Carte réelle & rêvée
Réaliser la carte de son village ou du quartier ou une carte imaginaire : points cardinaux, points névralgiques, moyens de locomotion, environnement, activités…
J’opte pour l’imaginaire privilégiant le sens de la désorientation. Évidemment, mon imaginaire d’écrivain gravite autour des mots et des images mentales qui tels des cerfs-volants planent de métaphores en allégories.
Pour ne pas m’égarer tout à fait, je positionne les points cardinaux. Même si j’ai perdu le Nord depuis longtemps, restent les trois autres. Le Sud et ses mythes : chaleur, faconde. L’Est : promesses d’aubes diaphanes à la fraîcheur d’amande, nimbées de l’inévitable espoir forcené du jour qui se lève, mais l’aube a viré en souffrance à peine attentive. Les aubes ne durent jamais. L’Ouest maquillé d’orange et de violet exalte son ego. Les couchants durent davantage et au moins la nuit est certaine, quant aux rêves…
- comme négatif, néant… ou nougatine, nuage…
- comme solitude, silence… ou solidarité, soins…
- comme épine, épuisement… ou espérer, épanouir…
- comme ostracisme, oukase… ou othentique, odible…
Le correcteur se fâche : j’aime assez le contrarier.
Ma carte se couvre de cercles concentriques qui m’étouffent. Je les brise un à un et les attache en formant des zigzags.
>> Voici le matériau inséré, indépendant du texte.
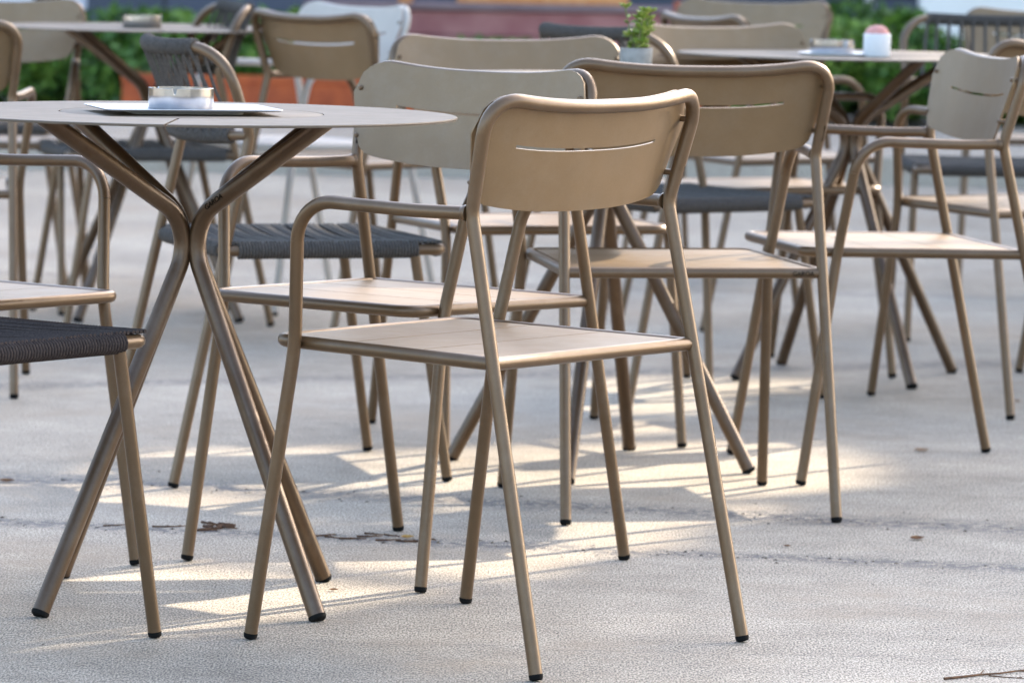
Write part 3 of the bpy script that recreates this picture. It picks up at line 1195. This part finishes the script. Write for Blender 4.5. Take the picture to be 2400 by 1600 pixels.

Je m’accroche à cette spirale qui très vite colimaçonne une forme ramassée s’apparentant à un escalier plat à parcourir vaille que vaille en enjambant chausse-trappe, oublis et souvenirs.
Seul le présent peut concocter des souvenirs en tricotant le passé au maintenant pour confondre le futur. Les volutes du colimaçon s’acoquinent volontiers aux méandres du labyrinthe : un cousin.
Consciente du danger, je sème en hâte des mots comme des cailloux : des repères pour se perdre et se retrouver ailleurs en quête d’une nouvelle boussole et d’un autre chemin.